FLW, which had been operated by Irwin Jacobs and his family since its founding in July 1996, has approximately 50,000 fee-paying members from 11 countries and sanctioned more than 300 tournaments across seven categories (FLW Tour, FLW Series, Bass Fishing League, College, High School, International and charity) in 2019.

Roster Moves

As the dust continued to settle in the wake of MLF’s acquisition of FLW, two BPT anglers opted to return to the Bassmaster Elite Series for the 2020 season. It was a bit of surprising twist considering the 80 original BPT anglers signed on for an initial three-year commitment with a reported buyout fee involved if they wished to leave the circuit.
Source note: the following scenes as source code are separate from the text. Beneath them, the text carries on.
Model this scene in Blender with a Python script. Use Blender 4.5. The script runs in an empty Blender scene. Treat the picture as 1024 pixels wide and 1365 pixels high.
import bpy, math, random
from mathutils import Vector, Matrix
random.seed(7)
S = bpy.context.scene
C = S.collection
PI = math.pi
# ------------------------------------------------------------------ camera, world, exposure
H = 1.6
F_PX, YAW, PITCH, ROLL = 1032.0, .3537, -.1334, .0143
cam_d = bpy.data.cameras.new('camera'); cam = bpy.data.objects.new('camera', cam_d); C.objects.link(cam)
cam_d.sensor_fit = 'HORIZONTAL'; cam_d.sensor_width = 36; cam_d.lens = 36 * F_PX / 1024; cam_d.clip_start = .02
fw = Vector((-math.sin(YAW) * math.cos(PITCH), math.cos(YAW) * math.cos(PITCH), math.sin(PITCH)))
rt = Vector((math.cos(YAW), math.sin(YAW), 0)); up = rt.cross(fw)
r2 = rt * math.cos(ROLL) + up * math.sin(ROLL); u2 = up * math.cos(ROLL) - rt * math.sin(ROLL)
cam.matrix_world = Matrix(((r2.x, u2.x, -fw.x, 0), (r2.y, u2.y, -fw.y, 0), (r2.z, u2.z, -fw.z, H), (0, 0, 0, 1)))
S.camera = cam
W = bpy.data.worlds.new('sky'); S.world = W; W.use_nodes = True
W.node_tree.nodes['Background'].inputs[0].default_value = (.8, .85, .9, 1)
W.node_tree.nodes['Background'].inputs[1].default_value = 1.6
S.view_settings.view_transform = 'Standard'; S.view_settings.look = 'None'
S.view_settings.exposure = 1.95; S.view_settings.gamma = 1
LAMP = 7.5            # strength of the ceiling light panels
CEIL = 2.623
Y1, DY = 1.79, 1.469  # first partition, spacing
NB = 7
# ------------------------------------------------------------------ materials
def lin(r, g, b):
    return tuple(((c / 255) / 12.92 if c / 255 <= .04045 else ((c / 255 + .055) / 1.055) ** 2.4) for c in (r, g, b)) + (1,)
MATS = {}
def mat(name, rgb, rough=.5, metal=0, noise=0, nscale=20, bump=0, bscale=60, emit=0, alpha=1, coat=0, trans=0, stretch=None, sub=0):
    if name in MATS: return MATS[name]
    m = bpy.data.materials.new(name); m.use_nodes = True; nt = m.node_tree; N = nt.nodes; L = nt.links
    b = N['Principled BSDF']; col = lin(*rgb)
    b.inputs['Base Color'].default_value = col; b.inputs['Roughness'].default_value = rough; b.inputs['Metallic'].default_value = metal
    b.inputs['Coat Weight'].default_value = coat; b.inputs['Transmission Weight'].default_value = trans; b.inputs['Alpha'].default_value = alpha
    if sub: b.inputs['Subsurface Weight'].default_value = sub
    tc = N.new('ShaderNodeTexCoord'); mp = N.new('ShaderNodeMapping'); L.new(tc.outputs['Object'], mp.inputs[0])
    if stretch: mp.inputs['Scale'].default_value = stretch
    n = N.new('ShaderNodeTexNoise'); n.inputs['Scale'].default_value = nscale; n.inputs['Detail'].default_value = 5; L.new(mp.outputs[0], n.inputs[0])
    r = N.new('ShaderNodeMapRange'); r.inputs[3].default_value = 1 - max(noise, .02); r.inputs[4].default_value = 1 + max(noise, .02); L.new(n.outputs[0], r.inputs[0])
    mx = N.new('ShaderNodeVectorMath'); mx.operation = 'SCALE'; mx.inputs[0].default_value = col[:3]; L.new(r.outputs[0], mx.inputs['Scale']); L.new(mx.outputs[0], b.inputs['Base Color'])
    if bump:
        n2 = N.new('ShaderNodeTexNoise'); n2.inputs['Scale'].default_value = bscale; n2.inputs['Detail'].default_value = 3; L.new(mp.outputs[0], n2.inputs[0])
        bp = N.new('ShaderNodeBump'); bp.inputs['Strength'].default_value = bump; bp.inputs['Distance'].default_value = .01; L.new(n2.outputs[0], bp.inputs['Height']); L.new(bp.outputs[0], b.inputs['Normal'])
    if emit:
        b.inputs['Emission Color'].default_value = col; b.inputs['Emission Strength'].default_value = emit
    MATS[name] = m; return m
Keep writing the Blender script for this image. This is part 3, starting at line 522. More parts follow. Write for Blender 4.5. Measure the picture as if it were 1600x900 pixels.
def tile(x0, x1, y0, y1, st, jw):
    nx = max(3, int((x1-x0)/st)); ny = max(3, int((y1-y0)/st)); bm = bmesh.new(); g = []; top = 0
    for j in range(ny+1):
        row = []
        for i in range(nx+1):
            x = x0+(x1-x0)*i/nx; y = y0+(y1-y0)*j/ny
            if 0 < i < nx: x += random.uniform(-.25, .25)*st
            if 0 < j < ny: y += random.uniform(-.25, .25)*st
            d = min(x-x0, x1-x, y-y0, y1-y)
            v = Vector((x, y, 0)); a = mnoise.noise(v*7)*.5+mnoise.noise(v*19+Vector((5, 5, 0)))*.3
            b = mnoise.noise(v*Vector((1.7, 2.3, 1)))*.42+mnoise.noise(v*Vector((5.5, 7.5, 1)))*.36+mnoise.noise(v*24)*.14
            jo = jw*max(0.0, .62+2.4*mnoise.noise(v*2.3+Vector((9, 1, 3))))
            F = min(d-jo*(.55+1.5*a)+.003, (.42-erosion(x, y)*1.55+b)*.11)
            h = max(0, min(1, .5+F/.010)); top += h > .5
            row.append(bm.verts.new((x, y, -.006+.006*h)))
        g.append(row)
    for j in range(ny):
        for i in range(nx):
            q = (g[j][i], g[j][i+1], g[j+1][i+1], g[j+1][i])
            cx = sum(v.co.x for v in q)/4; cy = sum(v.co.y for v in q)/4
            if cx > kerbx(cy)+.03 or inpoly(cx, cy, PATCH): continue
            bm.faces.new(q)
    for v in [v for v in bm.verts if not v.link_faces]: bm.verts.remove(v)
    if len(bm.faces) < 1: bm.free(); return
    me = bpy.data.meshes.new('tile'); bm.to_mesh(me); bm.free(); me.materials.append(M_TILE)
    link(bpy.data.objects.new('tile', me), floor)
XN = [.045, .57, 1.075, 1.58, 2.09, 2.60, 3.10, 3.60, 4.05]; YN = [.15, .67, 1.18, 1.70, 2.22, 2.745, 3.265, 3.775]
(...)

Brandon Palaniuk and Gerald Swindle, both past winners of the B.A.S.S. Angler of the Year title, opted out of their BPT deals and were granted re-entry to the Elite Series via the Legends exemption that was put in place several years ago to allow decorated anglers another option to remain eligible for the top circuit at B.A.S.S.

Palaniuk, a former B.A.S.S. Nation national champion, said the lure of getting back to his bass fishing roots is what prompted his decision to return to the Elite Series.

To fill the two vacancies on the BPT roster, MLF turned to Dudley and Thrift, both of whom accepted the invitations. For Thrift, it’s a chance to prove himself against a new roster of competitors under a different format. For Dudley, the BPT offers him a chance to start a new chapter in his already-storied career.